The following graph shows a pattern of productivity growth through a business cycle. The graph plots my UT index against Year over Year % change in productivity for the past 41 years. (Link to FRED data for graph, 1974 to present)

productivity gut

The UT index is a measurement of effective demand. It measures the difference between effective labor share and the composite utilization of labor and capital. The UT index is mostly a measure of spare capacity. As the UT index falls to zero, the business cycle is maturing and coming to an end. As the UT index average rises from zero, a business cycle is going through and recovering from a recession.

The orange line is data from 1974 to 2001. The high portion of the orange line where the UT index goes over 19% happened during the Volcker recession. That portion shows high spare capacity but low productivity growth. It is an anomaly because the recession was induced.

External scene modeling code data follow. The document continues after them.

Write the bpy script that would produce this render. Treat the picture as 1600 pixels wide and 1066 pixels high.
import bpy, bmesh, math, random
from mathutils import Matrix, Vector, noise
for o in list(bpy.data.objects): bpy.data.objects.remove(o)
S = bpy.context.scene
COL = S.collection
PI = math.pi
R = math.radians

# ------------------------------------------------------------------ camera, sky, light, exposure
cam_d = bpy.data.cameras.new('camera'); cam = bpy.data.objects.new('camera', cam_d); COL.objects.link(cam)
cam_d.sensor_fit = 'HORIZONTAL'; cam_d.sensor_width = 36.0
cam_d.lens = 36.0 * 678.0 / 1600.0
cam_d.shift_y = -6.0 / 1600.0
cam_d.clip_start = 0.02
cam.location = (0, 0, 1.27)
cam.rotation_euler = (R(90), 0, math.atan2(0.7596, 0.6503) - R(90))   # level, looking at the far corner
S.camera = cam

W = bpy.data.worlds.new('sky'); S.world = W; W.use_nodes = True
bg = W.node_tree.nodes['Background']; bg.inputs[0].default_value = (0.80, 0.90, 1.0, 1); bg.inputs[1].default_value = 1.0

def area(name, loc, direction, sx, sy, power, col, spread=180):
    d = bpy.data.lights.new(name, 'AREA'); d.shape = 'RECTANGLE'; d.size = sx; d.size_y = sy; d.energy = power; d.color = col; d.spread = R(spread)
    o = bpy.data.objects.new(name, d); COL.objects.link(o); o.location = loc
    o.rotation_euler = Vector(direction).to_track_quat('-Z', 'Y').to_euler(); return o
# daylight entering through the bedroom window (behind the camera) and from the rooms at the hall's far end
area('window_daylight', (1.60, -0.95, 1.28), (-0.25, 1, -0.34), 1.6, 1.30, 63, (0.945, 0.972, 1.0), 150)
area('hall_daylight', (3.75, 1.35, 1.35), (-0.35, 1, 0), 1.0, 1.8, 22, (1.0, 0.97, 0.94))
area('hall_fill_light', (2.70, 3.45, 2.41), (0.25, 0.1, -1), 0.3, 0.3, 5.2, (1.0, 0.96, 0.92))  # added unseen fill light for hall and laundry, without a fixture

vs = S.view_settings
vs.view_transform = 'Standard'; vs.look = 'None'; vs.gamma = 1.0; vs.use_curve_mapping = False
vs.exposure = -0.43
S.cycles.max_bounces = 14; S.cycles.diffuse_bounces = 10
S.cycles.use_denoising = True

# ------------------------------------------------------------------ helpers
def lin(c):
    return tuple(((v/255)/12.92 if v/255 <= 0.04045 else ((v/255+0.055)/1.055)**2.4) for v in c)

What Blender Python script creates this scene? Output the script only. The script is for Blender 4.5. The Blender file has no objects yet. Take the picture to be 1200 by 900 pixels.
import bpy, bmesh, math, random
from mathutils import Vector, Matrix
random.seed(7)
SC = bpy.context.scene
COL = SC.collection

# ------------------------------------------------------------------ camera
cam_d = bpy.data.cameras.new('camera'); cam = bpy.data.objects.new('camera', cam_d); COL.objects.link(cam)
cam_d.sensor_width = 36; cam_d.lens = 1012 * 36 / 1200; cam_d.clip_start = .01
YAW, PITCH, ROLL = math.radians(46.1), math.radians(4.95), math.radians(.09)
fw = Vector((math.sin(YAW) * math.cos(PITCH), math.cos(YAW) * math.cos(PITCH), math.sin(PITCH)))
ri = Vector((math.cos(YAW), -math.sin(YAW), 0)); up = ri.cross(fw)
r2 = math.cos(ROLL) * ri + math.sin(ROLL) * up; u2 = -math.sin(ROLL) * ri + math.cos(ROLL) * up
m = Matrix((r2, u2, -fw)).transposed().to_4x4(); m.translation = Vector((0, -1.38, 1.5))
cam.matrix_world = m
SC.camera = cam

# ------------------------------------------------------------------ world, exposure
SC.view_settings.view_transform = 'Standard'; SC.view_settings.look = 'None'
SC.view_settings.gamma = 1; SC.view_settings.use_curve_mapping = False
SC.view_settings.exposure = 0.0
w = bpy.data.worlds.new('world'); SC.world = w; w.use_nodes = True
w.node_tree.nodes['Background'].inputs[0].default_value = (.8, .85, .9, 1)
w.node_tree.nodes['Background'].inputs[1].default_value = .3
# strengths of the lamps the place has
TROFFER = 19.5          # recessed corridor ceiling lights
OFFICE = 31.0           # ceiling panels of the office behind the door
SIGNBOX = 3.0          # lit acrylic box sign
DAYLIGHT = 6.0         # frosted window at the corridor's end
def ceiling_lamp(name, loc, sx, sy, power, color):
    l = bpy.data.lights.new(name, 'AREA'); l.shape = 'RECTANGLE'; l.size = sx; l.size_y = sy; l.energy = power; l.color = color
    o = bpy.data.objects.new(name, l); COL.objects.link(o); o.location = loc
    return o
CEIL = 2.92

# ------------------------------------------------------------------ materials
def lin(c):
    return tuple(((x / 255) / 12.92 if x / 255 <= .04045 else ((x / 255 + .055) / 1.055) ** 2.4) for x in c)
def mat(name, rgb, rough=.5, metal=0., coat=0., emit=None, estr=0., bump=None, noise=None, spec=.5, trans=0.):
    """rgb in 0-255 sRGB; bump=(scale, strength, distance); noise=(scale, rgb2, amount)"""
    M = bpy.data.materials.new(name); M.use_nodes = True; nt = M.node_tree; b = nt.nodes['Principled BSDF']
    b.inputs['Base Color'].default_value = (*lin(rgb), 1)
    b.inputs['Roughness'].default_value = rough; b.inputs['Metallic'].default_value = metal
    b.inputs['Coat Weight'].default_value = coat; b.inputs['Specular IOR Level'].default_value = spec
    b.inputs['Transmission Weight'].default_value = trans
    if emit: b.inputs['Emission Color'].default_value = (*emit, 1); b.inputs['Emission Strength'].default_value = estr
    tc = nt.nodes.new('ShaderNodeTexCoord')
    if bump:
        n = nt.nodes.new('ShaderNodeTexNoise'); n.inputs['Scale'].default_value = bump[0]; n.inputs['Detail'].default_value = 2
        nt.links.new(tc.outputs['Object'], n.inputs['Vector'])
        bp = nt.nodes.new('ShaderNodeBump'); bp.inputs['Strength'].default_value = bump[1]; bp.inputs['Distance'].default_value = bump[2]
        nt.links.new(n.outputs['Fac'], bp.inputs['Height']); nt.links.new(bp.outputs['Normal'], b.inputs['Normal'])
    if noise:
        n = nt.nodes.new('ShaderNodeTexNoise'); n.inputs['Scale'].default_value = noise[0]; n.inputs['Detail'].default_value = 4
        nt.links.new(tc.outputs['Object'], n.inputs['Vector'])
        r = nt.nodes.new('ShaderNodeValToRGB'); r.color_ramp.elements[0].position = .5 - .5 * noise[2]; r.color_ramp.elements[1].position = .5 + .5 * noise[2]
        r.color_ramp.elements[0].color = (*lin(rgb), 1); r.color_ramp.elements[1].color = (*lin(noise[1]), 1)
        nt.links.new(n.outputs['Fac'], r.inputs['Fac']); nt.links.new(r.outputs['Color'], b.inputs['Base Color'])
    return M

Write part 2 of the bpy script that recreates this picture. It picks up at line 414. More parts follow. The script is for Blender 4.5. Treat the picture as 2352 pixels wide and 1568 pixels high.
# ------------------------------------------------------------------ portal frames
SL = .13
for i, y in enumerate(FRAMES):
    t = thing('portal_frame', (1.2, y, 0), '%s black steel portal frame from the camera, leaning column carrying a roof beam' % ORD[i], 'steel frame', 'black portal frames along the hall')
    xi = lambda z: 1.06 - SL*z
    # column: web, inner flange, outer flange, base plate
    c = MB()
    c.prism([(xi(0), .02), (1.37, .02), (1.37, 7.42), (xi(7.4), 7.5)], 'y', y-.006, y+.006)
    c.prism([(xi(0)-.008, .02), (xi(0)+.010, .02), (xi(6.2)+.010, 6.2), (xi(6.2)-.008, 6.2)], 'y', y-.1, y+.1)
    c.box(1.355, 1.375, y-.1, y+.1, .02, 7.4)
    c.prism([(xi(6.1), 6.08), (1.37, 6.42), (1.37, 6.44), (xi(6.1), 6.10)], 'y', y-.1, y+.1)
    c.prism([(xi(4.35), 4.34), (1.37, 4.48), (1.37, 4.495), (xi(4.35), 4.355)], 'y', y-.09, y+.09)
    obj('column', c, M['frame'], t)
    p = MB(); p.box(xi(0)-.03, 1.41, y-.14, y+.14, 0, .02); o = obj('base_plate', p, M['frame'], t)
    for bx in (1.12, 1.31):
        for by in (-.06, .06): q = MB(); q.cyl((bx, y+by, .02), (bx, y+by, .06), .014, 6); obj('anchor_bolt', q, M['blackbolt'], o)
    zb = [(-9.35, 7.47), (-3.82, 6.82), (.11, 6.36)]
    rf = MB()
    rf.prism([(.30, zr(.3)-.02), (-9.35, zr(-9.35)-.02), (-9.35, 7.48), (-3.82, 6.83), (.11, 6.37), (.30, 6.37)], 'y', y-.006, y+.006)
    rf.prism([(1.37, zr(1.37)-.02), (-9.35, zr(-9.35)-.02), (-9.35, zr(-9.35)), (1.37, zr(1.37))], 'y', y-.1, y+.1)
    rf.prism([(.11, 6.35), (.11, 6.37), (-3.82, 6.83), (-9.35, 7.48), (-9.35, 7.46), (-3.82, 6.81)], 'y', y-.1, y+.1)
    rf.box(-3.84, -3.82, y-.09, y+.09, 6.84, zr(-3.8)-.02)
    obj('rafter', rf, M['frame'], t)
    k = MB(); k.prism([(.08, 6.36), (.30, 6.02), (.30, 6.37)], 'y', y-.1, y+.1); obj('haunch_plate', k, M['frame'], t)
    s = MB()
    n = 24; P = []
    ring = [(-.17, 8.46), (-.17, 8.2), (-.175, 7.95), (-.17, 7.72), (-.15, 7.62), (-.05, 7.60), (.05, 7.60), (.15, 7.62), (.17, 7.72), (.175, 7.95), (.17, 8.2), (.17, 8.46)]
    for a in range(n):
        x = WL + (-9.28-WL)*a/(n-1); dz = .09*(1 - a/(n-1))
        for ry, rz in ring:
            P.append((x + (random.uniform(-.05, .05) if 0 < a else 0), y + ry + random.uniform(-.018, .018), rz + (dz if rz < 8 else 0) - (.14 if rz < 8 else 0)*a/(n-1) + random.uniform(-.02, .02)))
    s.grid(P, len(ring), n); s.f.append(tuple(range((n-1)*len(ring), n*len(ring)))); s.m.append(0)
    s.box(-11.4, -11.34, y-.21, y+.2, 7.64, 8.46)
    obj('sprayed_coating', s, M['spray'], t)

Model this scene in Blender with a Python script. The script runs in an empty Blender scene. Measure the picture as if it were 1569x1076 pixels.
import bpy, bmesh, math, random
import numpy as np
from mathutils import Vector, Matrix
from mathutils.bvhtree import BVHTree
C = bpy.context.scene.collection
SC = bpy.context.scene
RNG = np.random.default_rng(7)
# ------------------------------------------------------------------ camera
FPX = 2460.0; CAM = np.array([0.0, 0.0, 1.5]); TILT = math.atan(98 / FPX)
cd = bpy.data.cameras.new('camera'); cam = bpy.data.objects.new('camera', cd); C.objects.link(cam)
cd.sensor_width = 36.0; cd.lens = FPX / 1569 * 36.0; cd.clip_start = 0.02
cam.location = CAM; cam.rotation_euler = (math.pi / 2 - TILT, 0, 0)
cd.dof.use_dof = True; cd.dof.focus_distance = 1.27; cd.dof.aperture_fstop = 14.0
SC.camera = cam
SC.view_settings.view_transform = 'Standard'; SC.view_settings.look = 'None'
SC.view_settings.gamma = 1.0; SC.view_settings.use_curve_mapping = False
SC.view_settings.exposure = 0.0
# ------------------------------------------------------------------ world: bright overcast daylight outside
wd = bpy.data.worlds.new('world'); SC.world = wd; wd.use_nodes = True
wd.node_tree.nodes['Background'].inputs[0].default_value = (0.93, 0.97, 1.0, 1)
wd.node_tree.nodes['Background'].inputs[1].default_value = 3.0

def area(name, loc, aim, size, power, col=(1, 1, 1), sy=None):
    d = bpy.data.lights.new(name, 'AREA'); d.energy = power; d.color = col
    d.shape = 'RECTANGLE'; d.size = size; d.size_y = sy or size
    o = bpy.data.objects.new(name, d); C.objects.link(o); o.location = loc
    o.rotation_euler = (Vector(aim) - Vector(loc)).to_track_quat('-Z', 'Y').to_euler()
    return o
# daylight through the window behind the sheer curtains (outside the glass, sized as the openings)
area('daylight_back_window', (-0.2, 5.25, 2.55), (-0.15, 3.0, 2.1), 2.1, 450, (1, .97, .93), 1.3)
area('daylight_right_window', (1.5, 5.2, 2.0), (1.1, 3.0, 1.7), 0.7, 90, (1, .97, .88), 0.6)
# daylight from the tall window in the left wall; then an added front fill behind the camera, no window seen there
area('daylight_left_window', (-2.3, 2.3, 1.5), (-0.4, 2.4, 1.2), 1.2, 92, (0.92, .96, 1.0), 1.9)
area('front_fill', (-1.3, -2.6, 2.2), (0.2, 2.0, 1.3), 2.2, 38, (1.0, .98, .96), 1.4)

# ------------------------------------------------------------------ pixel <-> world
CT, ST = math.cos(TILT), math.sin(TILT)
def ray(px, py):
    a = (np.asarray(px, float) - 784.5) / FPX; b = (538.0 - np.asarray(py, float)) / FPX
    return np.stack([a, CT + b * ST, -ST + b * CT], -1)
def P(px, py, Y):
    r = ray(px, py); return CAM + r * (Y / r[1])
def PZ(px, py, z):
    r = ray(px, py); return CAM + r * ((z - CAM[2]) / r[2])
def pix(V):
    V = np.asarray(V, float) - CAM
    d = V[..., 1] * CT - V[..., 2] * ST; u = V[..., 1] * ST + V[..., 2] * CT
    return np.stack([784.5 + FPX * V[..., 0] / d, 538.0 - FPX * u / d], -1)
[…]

The blue line is data since 2002. The red dot near the crossing point of the axes shows the current data point for 3Q 2015.

The plot moves within the shaded area. For instance, if you expect to have productive growth of 4%, data shows that you need to have a UT index of spare capacity at least 6%. Also, if you have 0% growth in productivity, you can expect to have less than a UT index of 7%.

On the other hand, if I see a UT index of 1%, I would expect productivity growth to be between 0% and 2%. If I see a UT index of 10%, I would expect productivity growth between 2% and 5%.

The general trend is that productivity will increase when more spare capacity opens up in a business cycle.

Looking at the position of the red dot of current data (1% UT index, 0% productivity growth), there really is no surprise that productivity growth is low.